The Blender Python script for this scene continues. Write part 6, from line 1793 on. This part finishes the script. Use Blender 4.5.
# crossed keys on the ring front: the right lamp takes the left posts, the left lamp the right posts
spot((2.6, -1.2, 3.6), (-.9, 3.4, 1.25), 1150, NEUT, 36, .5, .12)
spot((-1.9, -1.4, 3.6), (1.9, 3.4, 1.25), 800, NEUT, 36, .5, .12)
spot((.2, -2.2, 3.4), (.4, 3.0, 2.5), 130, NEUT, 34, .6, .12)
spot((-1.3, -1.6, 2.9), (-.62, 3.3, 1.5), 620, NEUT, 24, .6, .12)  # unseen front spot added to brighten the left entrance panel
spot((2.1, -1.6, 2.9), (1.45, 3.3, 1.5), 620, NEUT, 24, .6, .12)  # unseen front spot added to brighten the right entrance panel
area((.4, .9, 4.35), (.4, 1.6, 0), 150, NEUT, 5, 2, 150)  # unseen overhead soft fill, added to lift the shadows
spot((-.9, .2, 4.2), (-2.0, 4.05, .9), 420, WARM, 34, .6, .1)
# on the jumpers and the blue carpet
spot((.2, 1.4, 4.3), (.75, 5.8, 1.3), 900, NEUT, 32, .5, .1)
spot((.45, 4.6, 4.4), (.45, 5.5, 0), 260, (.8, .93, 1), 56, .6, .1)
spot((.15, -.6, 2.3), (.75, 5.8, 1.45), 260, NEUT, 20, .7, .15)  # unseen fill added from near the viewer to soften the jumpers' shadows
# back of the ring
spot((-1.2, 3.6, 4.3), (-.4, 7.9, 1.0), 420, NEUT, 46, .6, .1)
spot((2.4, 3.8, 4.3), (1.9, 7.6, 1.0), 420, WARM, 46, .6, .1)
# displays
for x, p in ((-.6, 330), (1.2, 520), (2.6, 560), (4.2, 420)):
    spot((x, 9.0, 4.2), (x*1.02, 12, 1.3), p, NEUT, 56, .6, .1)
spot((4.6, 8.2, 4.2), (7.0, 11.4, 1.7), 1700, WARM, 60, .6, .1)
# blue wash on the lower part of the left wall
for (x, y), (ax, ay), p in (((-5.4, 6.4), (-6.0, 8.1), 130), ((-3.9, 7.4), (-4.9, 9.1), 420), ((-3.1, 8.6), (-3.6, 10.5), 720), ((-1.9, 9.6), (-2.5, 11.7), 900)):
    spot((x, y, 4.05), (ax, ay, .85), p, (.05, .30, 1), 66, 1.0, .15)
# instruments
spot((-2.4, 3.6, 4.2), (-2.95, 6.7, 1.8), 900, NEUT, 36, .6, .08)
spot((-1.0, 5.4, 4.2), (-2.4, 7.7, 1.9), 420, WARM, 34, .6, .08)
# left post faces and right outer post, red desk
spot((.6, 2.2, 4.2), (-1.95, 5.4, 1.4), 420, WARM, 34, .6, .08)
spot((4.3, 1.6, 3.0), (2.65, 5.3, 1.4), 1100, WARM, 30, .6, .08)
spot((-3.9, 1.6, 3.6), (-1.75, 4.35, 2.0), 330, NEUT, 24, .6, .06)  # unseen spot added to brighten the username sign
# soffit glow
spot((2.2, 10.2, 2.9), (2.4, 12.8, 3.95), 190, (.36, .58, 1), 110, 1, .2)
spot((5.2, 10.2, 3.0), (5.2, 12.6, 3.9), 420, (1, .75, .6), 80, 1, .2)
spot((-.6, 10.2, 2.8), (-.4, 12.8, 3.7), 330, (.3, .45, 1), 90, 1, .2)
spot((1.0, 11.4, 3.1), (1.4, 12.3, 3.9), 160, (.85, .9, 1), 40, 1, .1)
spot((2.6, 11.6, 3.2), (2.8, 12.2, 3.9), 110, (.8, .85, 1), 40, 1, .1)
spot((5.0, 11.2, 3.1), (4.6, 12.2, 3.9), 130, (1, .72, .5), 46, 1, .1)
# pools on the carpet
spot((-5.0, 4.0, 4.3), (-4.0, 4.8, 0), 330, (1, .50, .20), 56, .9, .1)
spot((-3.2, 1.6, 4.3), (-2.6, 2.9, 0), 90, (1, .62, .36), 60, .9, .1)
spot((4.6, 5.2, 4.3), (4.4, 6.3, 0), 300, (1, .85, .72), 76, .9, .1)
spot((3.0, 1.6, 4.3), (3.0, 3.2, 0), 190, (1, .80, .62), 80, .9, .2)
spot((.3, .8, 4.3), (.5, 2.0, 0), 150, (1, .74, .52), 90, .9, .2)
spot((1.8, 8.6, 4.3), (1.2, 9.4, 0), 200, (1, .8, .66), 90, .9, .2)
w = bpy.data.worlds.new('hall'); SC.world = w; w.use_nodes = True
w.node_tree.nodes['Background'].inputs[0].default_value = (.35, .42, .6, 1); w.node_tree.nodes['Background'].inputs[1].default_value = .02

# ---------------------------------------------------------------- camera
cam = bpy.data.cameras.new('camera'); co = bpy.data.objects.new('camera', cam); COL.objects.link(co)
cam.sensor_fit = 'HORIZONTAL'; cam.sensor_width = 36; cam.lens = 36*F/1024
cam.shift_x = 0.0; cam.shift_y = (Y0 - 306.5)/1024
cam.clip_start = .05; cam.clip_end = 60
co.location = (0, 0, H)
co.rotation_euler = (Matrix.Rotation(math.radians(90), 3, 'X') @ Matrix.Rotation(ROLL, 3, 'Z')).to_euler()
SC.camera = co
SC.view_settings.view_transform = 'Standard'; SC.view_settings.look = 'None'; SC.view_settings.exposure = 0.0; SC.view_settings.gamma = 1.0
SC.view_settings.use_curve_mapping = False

Challenge => From the data above, copy each line that holds "part".

Solution =>
The Blender Python script for this scene continues. Write part 6, from line 1793 on. This part finishes the script. Use Blender 4.5.
# blue wash on the lower part of the left wall